Determine how many lines below hold the string "objects". Reply with the number alone.

:::::

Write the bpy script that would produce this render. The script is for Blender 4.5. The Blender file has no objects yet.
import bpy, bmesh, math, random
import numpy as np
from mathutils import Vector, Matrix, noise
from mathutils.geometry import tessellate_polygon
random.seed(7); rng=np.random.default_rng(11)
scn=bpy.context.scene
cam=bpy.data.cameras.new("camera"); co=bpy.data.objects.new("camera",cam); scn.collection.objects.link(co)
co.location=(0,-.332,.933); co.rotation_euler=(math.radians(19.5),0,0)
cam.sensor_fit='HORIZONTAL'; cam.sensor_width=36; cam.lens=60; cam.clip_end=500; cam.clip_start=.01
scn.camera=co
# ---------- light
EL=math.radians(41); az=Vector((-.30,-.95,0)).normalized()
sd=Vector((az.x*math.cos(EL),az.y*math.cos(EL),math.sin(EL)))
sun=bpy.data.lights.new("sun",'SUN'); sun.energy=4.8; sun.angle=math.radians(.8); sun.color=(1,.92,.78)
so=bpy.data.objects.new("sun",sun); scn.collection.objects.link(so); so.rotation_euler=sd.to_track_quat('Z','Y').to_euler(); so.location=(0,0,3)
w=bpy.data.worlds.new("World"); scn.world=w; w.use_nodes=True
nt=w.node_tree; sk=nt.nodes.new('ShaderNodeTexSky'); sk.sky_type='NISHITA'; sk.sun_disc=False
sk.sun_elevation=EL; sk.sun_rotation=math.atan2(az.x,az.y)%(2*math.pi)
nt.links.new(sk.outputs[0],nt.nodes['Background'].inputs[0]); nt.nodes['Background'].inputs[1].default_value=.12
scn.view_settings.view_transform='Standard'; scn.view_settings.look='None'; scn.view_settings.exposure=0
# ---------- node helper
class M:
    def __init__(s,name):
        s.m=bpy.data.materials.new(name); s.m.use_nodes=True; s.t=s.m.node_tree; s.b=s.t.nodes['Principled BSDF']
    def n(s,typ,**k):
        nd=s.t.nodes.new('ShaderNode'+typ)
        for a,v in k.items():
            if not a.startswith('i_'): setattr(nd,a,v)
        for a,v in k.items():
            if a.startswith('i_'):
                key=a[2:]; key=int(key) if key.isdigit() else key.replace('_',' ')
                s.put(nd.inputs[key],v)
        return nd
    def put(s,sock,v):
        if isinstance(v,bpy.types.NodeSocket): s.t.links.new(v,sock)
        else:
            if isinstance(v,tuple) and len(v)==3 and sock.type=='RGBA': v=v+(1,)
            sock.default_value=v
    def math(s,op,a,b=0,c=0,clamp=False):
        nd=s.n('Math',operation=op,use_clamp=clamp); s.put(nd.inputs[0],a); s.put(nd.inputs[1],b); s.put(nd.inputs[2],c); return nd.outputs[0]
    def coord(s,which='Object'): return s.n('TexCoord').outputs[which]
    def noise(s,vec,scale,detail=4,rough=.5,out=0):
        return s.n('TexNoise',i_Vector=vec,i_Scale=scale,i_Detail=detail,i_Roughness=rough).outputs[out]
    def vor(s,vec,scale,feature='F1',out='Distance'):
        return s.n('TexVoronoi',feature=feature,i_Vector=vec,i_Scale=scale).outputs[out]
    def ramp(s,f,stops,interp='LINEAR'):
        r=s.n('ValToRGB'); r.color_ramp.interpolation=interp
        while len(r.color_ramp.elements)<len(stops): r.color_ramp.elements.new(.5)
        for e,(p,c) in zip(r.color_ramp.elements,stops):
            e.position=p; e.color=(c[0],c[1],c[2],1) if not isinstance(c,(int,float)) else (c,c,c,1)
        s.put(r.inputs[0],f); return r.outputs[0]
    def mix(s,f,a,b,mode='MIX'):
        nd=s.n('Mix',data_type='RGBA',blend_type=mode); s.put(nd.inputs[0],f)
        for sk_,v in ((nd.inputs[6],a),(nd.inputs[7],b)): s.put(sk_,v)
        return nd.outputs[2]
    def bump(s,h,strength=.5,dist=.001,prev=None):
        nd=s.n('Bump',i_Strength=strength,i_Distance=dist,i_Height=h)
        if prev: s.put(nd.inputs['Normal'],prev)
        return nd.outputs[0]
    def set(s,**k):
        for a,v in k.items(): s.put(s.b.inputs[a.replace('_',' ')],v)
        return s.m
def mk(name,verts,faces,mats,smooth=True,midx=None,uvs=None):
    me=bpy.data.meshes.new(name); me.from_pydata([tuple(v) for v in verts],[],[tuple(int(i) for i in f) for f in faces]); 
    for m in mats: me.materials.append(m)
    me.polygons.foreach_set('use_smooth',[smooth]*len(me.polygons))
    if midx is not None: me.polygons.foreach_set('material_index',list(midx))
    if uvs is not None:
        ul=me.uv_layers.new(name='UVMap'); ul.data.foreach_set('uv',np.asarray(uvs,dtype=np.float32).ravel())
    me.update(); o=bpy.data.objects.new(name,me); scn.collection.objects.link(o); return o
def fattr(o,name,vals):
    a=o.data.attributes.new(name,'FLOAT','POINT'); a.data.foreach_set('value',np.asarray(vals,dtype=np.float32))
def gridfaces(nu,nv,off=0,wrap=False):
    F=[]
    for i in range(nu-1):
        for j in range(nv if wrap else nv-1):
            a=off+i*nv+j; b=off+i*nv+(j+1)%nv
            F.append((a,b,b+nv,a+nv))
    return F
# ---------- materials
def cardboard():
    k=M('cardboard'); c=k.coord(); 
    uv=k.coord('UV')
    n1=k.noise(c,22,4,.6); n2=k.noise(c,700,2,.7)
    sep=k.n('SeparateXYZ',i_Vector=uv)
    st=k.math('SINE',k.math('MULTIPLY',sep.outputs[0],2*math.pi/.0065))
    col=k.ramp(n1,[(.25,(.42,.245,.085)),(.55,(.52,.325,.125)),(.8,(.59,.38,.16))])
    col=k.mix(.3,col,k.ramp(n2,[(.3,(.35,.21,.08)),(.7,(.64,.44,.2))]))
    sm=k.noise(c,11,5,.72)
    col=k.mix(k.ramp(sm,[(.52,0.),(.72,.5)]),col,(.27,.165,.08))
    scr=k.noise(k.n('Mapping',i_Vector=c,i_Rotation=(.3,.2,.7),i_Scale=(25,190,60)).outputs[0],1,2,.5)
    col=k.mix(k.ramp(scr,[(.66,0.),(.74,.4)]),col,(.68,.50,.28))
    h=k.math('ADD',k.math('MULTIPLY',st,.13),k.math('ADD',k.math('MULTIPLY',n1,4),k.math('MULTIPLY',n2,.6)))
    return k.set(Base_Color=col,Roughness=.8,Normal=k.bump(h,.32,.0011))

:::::

PROBLEM SOLUTION: 4